GOAL
Copy each record exactly as it reads, leaving out any pictures it holds.

— Start of EXERCISE MATERIAL —

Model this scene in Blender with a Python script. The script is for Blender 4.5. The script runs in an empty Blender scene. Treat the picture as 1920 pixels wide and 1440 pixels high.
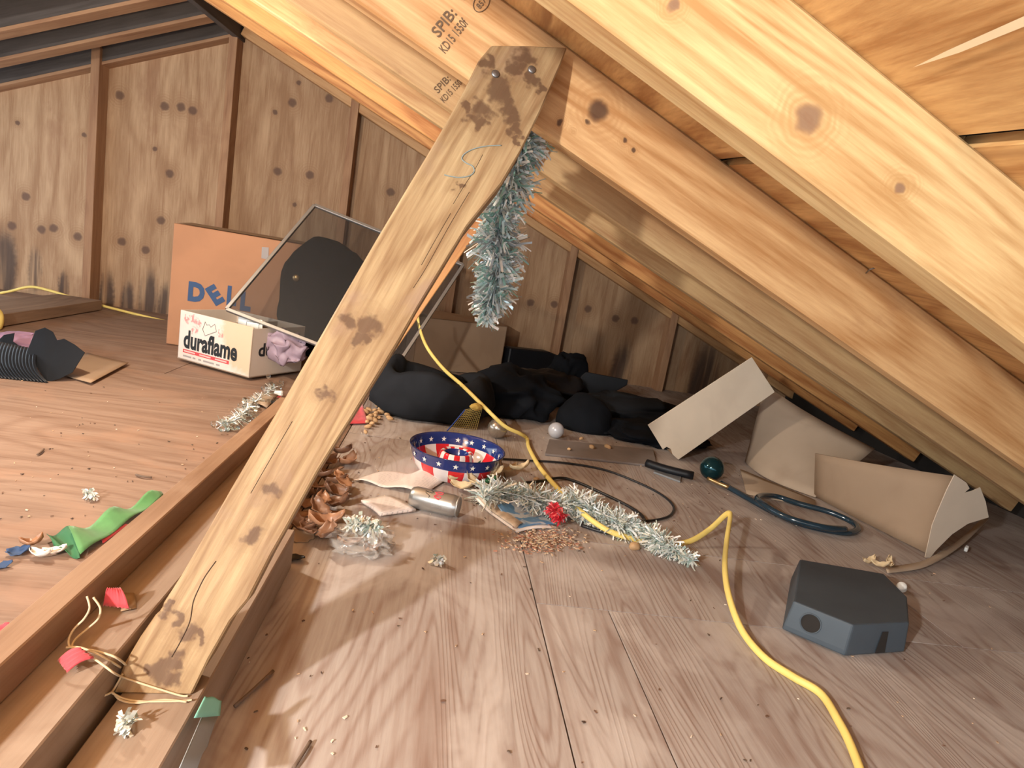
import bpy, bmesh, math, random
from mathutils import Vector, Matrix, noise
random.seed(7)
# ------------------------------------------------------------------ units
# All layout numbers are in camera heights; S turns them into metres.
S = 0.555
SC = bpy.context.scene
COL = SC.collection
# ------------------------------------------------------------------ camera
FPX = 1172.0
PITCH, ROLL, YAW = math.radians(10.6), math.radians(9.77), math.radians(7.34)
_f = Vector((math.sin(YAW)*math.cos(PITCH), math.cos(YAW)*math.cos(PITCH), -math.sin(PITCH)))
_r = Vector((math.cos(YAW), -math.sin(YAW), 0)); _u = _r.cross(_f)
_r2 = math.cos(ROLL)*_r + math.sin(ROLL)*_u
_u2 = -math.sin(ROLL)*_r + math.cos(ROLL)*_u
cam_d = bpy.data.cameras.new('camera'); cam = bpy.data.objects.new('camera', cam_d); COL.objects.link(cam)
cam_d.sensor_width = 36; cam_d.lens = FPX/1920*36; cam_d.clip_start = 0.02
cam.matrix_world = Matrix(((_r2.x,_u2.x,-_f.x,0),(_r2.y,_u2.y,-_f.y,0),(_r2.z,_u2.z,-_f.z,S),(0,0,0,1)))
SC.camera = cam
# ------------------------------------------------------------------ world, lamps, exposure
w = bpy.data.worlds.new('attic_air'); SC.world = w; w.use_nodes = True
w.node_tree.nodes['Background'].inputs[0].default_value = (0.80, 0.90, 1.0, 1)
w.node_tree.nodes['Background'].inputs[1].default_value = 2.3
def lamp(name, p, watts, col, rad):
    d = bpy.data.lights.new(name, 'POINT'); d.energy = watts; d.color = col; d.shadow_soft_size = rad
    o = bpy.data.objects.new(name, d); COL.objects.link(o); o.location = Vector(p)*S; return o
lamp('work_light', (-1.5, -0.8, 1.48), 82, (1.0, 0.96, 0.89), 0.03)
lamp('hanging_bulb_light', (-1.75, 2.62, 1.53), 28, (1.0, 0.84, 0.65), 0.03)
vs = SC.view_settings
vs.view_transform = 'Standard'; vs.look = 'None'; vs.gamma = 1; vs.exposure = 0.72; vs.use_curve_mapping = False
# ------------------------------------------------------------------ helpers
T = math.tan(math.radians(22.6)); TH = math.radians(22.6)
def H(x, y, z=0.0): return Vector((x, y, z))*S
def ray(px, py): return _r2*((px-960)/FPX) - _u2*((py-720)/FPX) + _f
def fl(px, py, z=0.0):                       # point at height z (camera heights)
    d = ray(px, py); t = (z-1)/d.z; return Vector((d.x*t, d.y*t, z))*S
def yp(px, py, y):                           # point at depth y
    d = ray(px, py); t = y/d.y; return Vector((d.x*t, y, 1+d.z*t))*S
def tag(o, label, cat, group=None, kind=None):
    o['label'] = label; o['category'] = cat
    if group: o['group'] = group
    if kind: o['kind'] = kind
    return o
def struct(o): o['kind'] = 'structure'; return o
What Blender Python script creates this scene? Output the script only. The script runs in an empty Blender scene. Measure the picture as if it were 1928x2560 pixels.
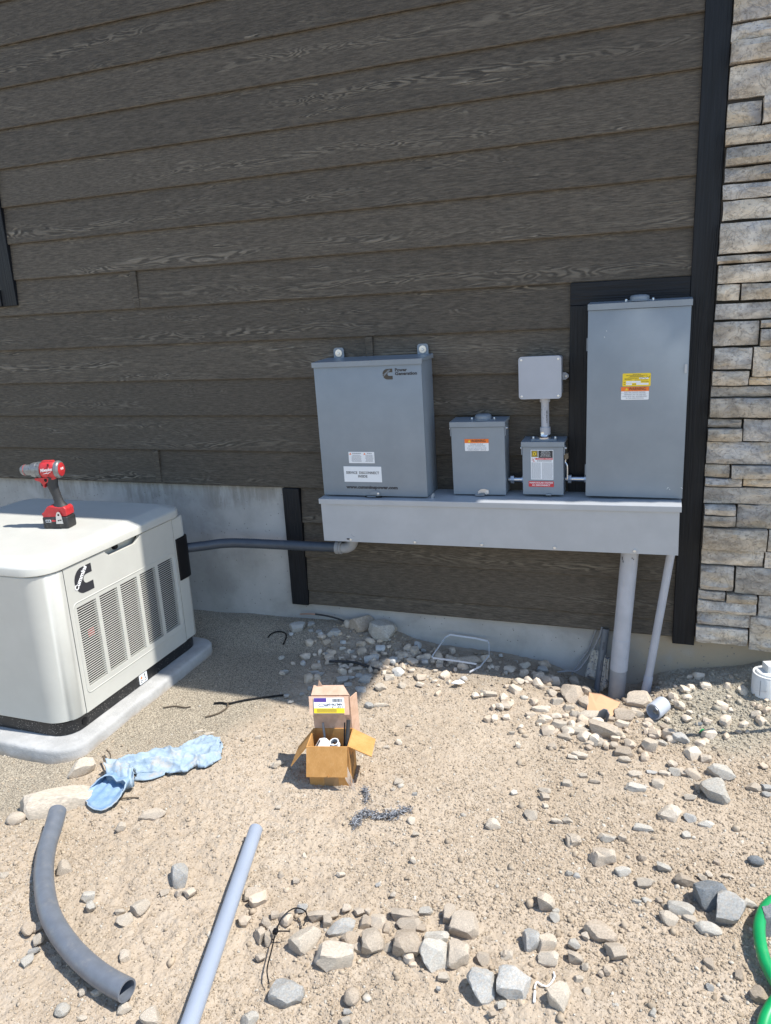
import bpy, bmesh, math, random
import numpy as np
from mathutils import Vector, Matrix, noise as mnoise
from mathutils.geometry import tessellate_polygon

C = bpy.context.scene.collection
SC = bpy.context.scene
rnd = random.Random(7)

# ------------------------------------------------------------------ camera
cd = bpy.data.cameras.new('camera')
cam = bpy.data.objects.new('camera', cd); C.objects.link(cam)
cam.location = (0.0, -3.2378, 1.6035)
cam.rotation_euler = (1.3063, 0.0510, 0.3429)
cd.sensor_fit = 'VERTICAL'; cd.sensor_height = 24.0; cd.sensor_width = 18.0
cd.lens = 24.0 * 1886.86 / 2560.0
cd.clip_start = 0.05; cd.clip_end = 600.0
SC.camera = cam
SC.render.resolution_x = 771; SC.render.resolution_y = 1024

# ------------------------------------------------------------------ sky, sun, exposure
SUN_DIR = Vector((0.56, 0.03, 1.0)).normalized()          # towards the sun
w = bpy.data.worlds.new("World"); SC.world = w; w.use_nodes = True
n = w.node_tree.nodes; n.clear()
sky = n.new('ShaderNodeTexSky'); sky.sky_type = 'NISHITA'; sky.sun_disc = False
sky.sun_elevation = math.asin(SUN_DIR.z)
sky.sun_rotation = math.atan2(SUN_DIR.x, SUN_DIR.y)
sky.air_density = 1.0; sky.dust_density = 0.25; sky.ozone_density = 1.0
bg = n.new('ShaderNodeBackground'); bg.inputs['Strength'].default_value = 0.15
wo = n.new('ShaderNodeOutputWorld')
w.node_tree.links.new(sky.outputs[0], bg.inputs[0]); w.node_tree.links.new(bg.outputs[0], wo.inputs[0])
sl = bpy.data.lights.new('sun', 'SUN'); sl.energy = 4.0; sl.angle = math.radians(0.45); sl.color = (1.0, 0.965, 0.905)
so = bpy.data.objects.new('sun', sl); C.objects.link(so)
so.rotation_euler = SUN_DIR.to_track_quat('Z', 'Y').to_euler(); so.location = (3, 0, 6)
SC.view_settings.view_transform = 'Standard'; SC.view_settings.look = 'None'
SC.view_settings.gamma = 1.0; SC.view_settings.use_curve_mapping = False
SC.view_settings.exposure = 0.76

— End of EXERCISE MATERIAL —

OUTPUT
Model this scene in Blender with a Python script. The script is for Blender 4.5. The script runs in an empty Blender scene. Treat the picture as 1920 pixels wide and 1440 pixels high.
import bpy, bmesh, math, random
from mathutils import Vector, Matrix, noise
random.seed(7)
# ------------------------------------------------------------------ units
# All layout numbers are in camera heights; S turns them into metres.
S = 0.555
SC = bpy.context.scene
COL = SC.collection
# ------------------------------------------------------------------ camera
FPX = 1172.0
PITCH, ROLL, YAW = math.radians(10.6), math.radians(9.77), math.radians(7.34)
_f = Vector((math.sin(YAW)*math.cos(PITCH), math.cos(YAW)*math.cos(PITCH), -math.sin(PITCH)))
_r = Vector((math.cos(YAW), -math.sin(YAW), 0)); _u = _r.cross(_f)
_r2 = math.cos(ROLL)*_r + math.sin(ROLL)*_u
_u2 = -math.sin(ROLL)*_r + math.cos(ROLL)*_u
cam_d = bpy.data.cameras.new('camera'); cam = bpy.data.objects.new('camera', cam_d); COL.objects.link(cam)
cam_d.sensor_width = 36; cam_d.lens = FPX/1920*36; cam_d.clip_start = 0.02
cam.matrix_world = Matrix(((_r2.x,_u2.x,-_f.x,0),(_r2.y,_u2.y,-_f.y,0),(_r2.z,_u2.z,-_f.z,S),(0,0,0,1)))
SC.camera = cam
# ------------------------------------------------------------------ world, lamps, exposure
w = bpy.data.worlds.new('attic_air'); SC.world = w; w.use_nodes = True
w.node_tree.nodes['Background'].inputs[0].default_value = (0.80, 0.90, 1.0, 1)
w.node_tree.nodes['Background'].inputs[1].default_value = 2.3
def lamp(name, p, watts, col, rad):
    d = bpy.data.lights.new(name, 'POINT'); d.energy = watts; d.color = col; d.shadow_soft_size = rad
    o = bpy.data.objects.new(name, d); COL.objects.link(o); o.location = Vector(p)*S; return o
lamp('work_light', (-1.5, -0.8, 1.48), 82, (1.0, 0.96, 0.89), 0.03)
lamp('hanging_bulb_light', (-1.75, 2.62, 1.53), 28, (1.0, 0.84, 0.65), 0.03)
vs = SC.view_settings
vs.view_transform = 'Standard'; vs.look = 'None'; vs.gamma = 1; vs.exposure = 0.72; vs.use_curve_mapping = False
# ------------------------------------------------------------------ helpers
T = math.tan(math.radians(22.6)); TH = math.radians(22.6)
def H(x, y, z=0.0): return Vector((x, y, z))*S
def ray(px, py): return _r2*((px-960)/FPX) - _u2*((py-720)/FPX) + _f
def fl(px, py, z=0.0):                       # point at height z (camera heights)
    d = ray(px, py); t = (z-1)/d.z; return Vector((d.x*t, d.y*t, z))*S
def yp(px, py, y):                           # point at depth y
    d = ray(px, py); t = y/d.y; return Vector((d.x*t, y, 1+d.z*t))*S
def tag(o, label, cat, group=None, kind=None):
    o['label'] = label; o['category'] = cat
    if group: o['group'] = group
    if kind: o['kind'] = kind
    return o
def struct(o): o['kind'] = 'structure'; return o
What Blender Python script creates this scene? Output the script only. The script runs in an empty Blender scene. Measure the picture as if it were 1928x2560 pixels.
import bpy, bmesh, math, random
import numpy as np
from mathutils import Vector, Matrix, noise as mnoise
from mathutils.geometry import tessellate_polygon

C = bpy.context.scene.collection
SC = bpy.context.scene
rnd = random.Random(7)

# ------------------------------------------------------------------ camera
cd = bpy.data.cameras.new('camera')
cam = bpy.data.objects.new('camera', cd); C.objects.link(cam)
cam.location = (0.0, -3.2378, 1.6035)
cam.rotation_euler = (1.3063, 0.0510, 0.3429)
cd.sensor_fit = 'VERTICAL'; cd.sensor_height = 24.0; cd.sensor_width = 18.0
cd.lens = 24.0 * 1886.86 / 2560.0
cd.clip_start = 0.05; cd.clip_end = 600.0
SC.camera = cam
SC.render.resolution_x = 771; SC.render.resolution_y = 1024

# ------------------------------------------------------------------ sky, sun, exposure
SUN_DIR = Vector((0.56, 0.03, 1.0)).normalized()          # towards the sun
w = bpy.data.worlds.new("World"); SC.world = w; w.use_nodes = True
n = w.node_tree.nodes; n.clear()
sky = n.new('ShaderNodeTexSky'); sky.sky_type = 'NISHITA'; sky.sun_disc = False
sky.sun_elevation = math.asin(SUN_DIR.z)
sky.sun_rotation = math.atan2(SUN_DIR.x, SUN_DIR.y)
sky.air_density = 1.0; sky.dust_density = 0.25; sky.ozone_density = 1.0
bg = n.new('ShaderNodeBackground'); bg.inputs['Strength'].default_value = 0.15
wo = n.new('ShaderNodeOutputWorld')
w.node_tree.links.new(sky.outputs[0], bg.inputs[0]); w.node_tree.links.new(bg.outputs[0], wo.inputs[0])
sl = bpy.data.lights.new('sun', 'SUN'); sl.energy = 4.0; sl.angle = math.radians(0.45); sl.color = (1.0, 0.965, 0.905)
so = bpy.data.objects.new('sun', sl); C.objects.link(so)
so.rotation_euler = SUN_DIR.to_track_quat('Z', 'Y').to_euler(); so.location = (3, 0, 6)
SC.view_settings.view_transform = 'Standard'; SC.view_settings.look = 'None'
SC.view_settings.gamma = 1.0; SC.view_settings.use_curve_mapping = False
SC.view_settings.exposure = 0.76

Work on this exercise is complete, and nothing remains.